• [Work required]: Reproduce the lines of the material exactly, excluding every image.

[Rows from a 3D scene dataset]
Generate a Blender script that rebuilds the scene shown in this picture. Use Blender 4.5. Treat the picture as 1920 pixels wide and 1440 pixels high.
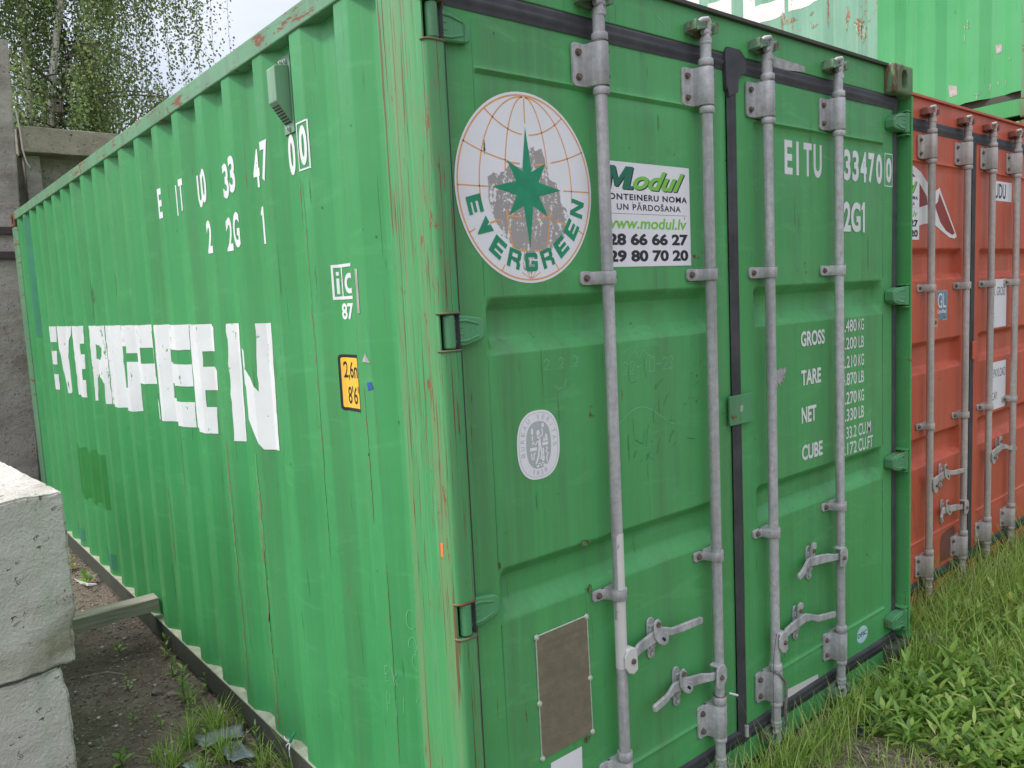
import bpy, bmesh, math, random
from math import radians as R, sin, cos, pi, sqrt
from mathutils import Vector, Matrix, noise as mnoise
random.seed(7)
C = bpy.context.scene.collection
scene = bpy.context.scene
for o in list(bpy.data.objects): bpy.data.objects.remove(o, do_unlink=True)

# ------------------------------------------------------------------ camera
cam_data = bpy.data.cameras.new('camera'); cam = bpy.data.objects.new('camera', cam_data); C.objects.link(cam)
cam.location = (-1.06736, -1.55402, 1.72407)
cam.rotation_euler = (R(83.76617), R(2.797), R(-39.55239))
cam_data.sensor_width = 36.0; cam_data.lens = 36.0 * 1492.64 / 1920
cam_data.clip_start = 0.02; cam_data.clip_end = 3000
scene.camera = cam
scene.render.resolution_x = 1024; scene.render.resolution_y = 768
scene.view_settings.view_transform = 'Standard'; scene.view_settings.look = 'None'
scene.view_settings.exposure = 0.70; scene.view_settings.gamma = 1.0

# ------------------------------------------------------------------ world and sun (bright thin overcast)
SUN_EL, SUN_AZ = 52.0, 0.0
sun_dir = Vector((-0.84, 0.44, 0)).normalized()          # horizontal direction towards the sun
world = bpy.data.worlds.new('World'); scene.world = world; world.use_nodes = True
nt = world.node_tree; nt.nodes.clear()
wout = nt.nodes.new('ShaderNodeOutputWorld')
sky = nt.nodes.new('ShaderNodeTexSky'); sky.sky_type = 'NISHITA'; sky.sun_disc = False
sky.sun_elevation = R(SUN_EL); sky.sun_rotation = math.atan2(sun_dir.x, sun_dir.y)
sky.air_density = 1.0; sky.dust_density = 1.2; sky.ozone_density = 1.0
bg1 = nt.nodes.new('ShaderNodeBackground'); bg1.inputs['Strength'].default_value = 0.05
nt.links.new(sky.outputs[0], bg1.inputs[0])
# the cloud deck itself: pale, slightly lavender, uneven
tc = nt.nodes.new('ShaderNodeTexCoord')
mp = nt.nodes.new('ShaderNodeMapping'); mp.inputs['Scale'].default_value = (1.0, 1.0, 2.4)
nz = nt.nodes.new('ShaderNodeTexNoise'); nz.inputs['Scale'].default_value = 3.2; nz.inputs['Detail'].default_value = 5
rp = nt.nodes.new('ShaderNodeValToRGB')
rp.color_ramp.elements[0].position = 0.35; rp.color_ramp.elements[0].color = (0.64, 0.63, 0.72, 1)
rp.color_ramp.elements[1].position = 0.68; rp.color_ramp.elements[1].color = (0.96, 0.94, 0.96, 1)
nt.links.new(tc.outputs['Generated'], mp.inputs[0]); nt.links.new(mp.outputs[0], nz.inputs[0]); nt.links.new(nz.outputs[0], rp.inputs[0])
bg2 = nt.nodes.new('ShaderNodeBackground'); bg2.inputs['Strength'].default_value = 0.42
# overcast skies are brightest overhead and fall off towards the horizon
sepz = nt.nodes.new('ShaderNodeSeparateXYZ'); nt.links.new(tc.outputs['Generated'], sepz.inputs[0])
mz = nt.nodes.new('ShaderNodeMapRange'); mz.inputs['From Min'].default_value = 0.0; mz.inputs['From Max'].default_value = 1.0
mz.inputs['To Min'].default_value = 0.08; mz.inputs['To Max'].default_value = 1.56; nt.links.new(sepz.outputs[2], mz.inputs[0])
# ... and a little brighter on the side where the veiled sun stands
dp_ = nt.nodes.new('ShaderNodeVectorMath'); dp_.operation = 'DOT_PRODUCT'; nt.links.new(tc.outputs['Generated'], dp_.inputs[0]); dp_.inputs[1].default_value = (-0.90*.50, 0.42*.50, 0)
ad_ = nt.nodes.new('ShaderNodeMath'); ad_.operation = 'ADD'; ad_.inputs[1].default_value = 1.0; nt.links.new(dp_.outputs['Value'], ad_.inputs[0])
mu_ = nt.nodes.new('ShaderNodeMath'); mu_.operation = 'MULTIPLY'; nt.links.new(ad_.outputs[0], mu_.inputs[0]); nt.links.new(mz.outputs[0], mu_.inputs[1])
nt.links.new(mu_.outputs[0], bg2.inputs['Strength']); nt.links.new(rp.outputs[0], bg2.inputs[0])
addw = nt.nodes.new('ShaderNodeAddShader')
nt.links.new(bg1.outputs[0], addw.inputs[0]); nt.links.new(bg2.outputs[0], addw.inputs[1]); nt.links.new(addw.outputs[0], wout.inputs[0])
sd = bpy.data.lights.new('sun', 'SUN'); sd.energy = 1.75; sd.angle = R(9); sd.color = (1.0, 0.965, 0.91)
sun = bpy.data.objects.new('sun', sd); C.objects.link(sun)
tow = Vector((sun_dir.x*cos(R(SUN_EL)), sun_dir.y*cos(R(SUN_EL)), sin(R(SUN_EL))))
sun.rotation_euler = (-tow).to_track_quat('-Z', 'Y').to_euler()
sun.location = (-3, 1, 8)

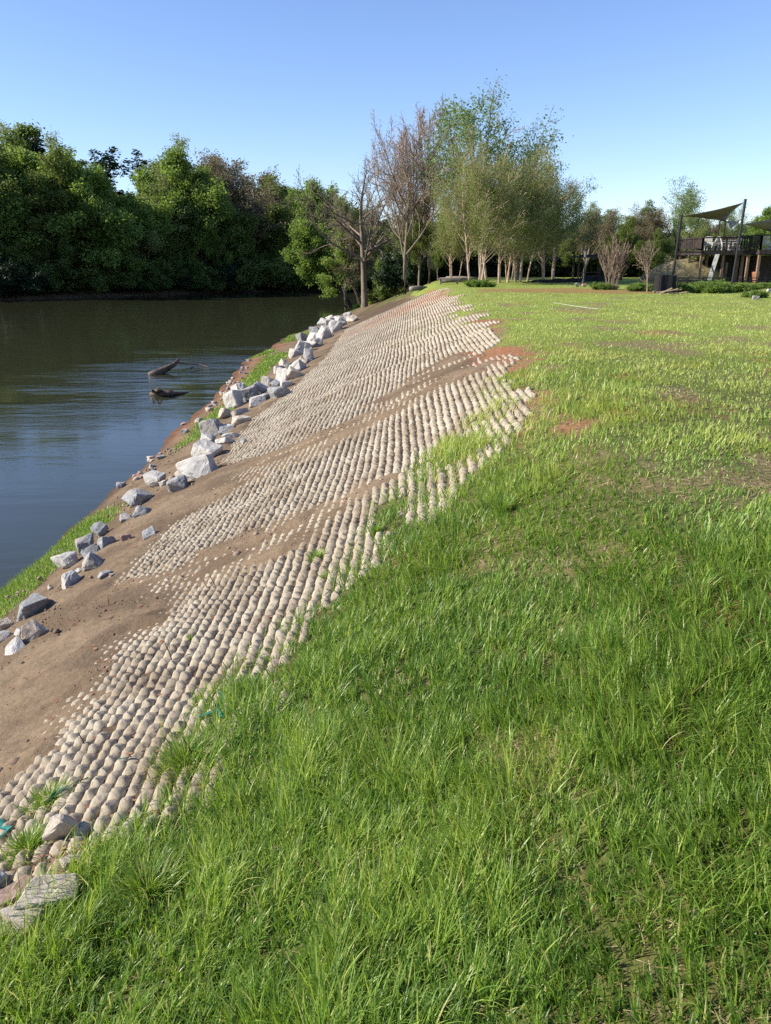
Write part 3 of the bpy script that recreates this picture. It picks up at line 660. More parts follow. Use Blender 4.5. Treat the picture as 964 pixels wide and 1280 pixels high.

• [Result of the task]:
Generate a Blender script that rebuilds the scene shown in this picture. Use Blender 4.5. Treat the picture as 1920 pixels wide and 1440 pixels high.
import bpy, bmesh, math, random
from math import radians as R, sin, cos, pi, sqrt
from mathutils import Vector, Matrix, noise as mnoise
random.seed(7)
C = bpy.context.scene.collection
scene = bpy.context.scene
for o in list(bpy.data.objects): bpy.data.objects.remove(o, do_unlink=True)

# ------------------------------------------------------------------ camera
cam_data = bpy.data.cameras.new('camera'); cam = bpy.data.objects.new('camera', cam_data); C.objects.link(cam)
cam.location = (-1.06736, -1.55402, 1.72407)
cam.rotation_euler = (R(83.76617), R(2.797), R(-39.55239))
cam_data.sensor_width = 36.0; cam_data.lens = 36.0 * 1492.64 / 1920
cam_data.clip_start = 0.02; cam_data.clip_end = 3000
scene.camera = cam
scene.render.resolution_x = 1024; scene.render.resolution_y = 768
scene.view_settings.view_transform = 'Standard'; scene.view_settings.look = 'None'
scene.view_settings.exposure = 0.70; scene.view_settings.gamma = 1.0

# ------------------------------------------------------------------ world and sun (bright thin overcast)
SUN_EL, SUN_AZ = 52.0, 0.0
sun_dir = Vector((-0.84, 0.44, 0)).normalized()          # horizontal direction towards the sun
world = bpy.data.worlds.new('World'); scene.world = world; world.use_nodes = True
nt = world.node_tree; nt.nodes.clear()
wout = nt.nodes.new('ShaderNodeOutputWorld')
sky = nt.nodes.new('ShaderNodeTexSky'); sky.sky_type = 'NISHITA'; sky.sun_disc = False
sky.sun_elevation = R(SUN_EL); sky.sun_rotation = math.atan2(sun_dir.x, sun_dir.y)
sky.air_density = 1.0; sky.dust_density = 1.2; sky.ozone_density = 1.0
bg1 = nt.nodes.new('ShaderNodeBackground'); bg1.inputs['Strength'].default_value = 0.05
nt.links.new(sky.outputs[0], bg1.inputs[0])
# the cloud deck itself: pale, slightly lavender, uneven
tc = nt.nodes.new('ShaderNodeTexCoord')
mp = nt.nodes.new('ShaderNodeMapping'); mp.inputs['Scale'].default_value = (1.0, 1.0, 2.4)
nz = nt.nodes.new('ShaderNodeTexNoise'); nz.inputs['Scale'].default_value = 3.2; nz.inputs['Detail'].default_value = 5
rp = nt.nodes.new('ShaderNodeValToRGB')
rp.color_ramp.elements[0].position = 0.35; rp.color_ramp.elements[0].color = (0.64, 0.63, 0.72, 1)
rp.color_ramp.elements[1].position = 0.68; rp.color_ramp.elements[1].color = (0.96, 0.94, 0.96, 1)
nt.links.new(tc.outputs['Generated'], mp.inputs[0]); nt.links.new(mp.outputs[0], nz.inputs[0]); nt.links.new(nz.outputs[0], rp.inputs[0])
bg2 = nt.nodes.new('ShaderNodeBackground'); bg2.inputs['Strength'].default_value = 0.42
# overcast skies are brightest overhead and fall off towards the horizon
sepz = nt.nodes.new('ShaderNodeSeparateXYZ'); nt.links.new(tc.outputs['Generated'], sepz.inputs[0])
mz = nt.nodes.new('ShaderNodeMapRange'); mz.inputs['From Min'].default_value = 0.0; mz.inputs['From Max'].default_value = 1.0
mz.inputs['To Min'].default_value = 0.08; mz.inputs['To Max'].default_value = 1.56; nt.links.new(sepz.outputs[2], mz.inputs[0])
# ... and a little brighter on the side where the veiled sun stands
dp_ = nt.nodes.new('ShaderNodeVectorMath'); dp_.operation = 'DOT_PRODUCT'; nt.links.new(tc.outputs['Generated'], dp_.inputs[0]); dp_.inputs[1].default_value = (-0.90*.50, 0.42*.50, 0)
ad_ = nt.nodes.new('ShaderNodeMath'); ad_.operation = 'ADD'; ad_.inputs[1].default_value = 1.0; nt.links.new(dp_.outputs['Value'], ad_.inputs[0])
mu_ = nt.nodes.new('ShaderNodeMath'); mu_.operation = 'MULTIPLY'; nt.links.new(ad_.outputs[0], mu_.inputs[0]); nt.links.new(mz.outputs[0], mu_.inputs[1])
nt.links.new(mu_.outputs[0], bg2.inputs['Strength']); nt.links.new(rp.outputs[0], bg2.inputs[0])
addw = nt.nodes.new('ShaderNodeAddShader')
nt.links.new(bg1.outputs[0], addw.inputs[0]); nt.links.new(bg2.outputs[0], addw.inputs[1]); nt.links.new(addw.outputs[0], wout.inputs[0])
sd = bpy.data.lights.new('sun', 'SUN'); sd.energy = 1.75; sd.angle = R(9); sd.color = (1.0, 0.965, 0.91)
sun = bpy.data.objects.new('sun', sd); C.objects.link(sun)
tow = Vector((sun_dir.x*cos(R(SUN_EL)), sun_dir.y*cos(R(SUN_EL)), sin(R(SUN_EL))))
sun.rotation_euler = (-tow).to_track_quat('-Z', 'Y').to_euler()
sun.location = (-3, 1, 8)

Write part 3 of the bpy script that recreates this picture. It picks up at line 660. More parts follow. Use Blender 4.5. Treat the picture as 964 pixels wide and 1280 pixels high.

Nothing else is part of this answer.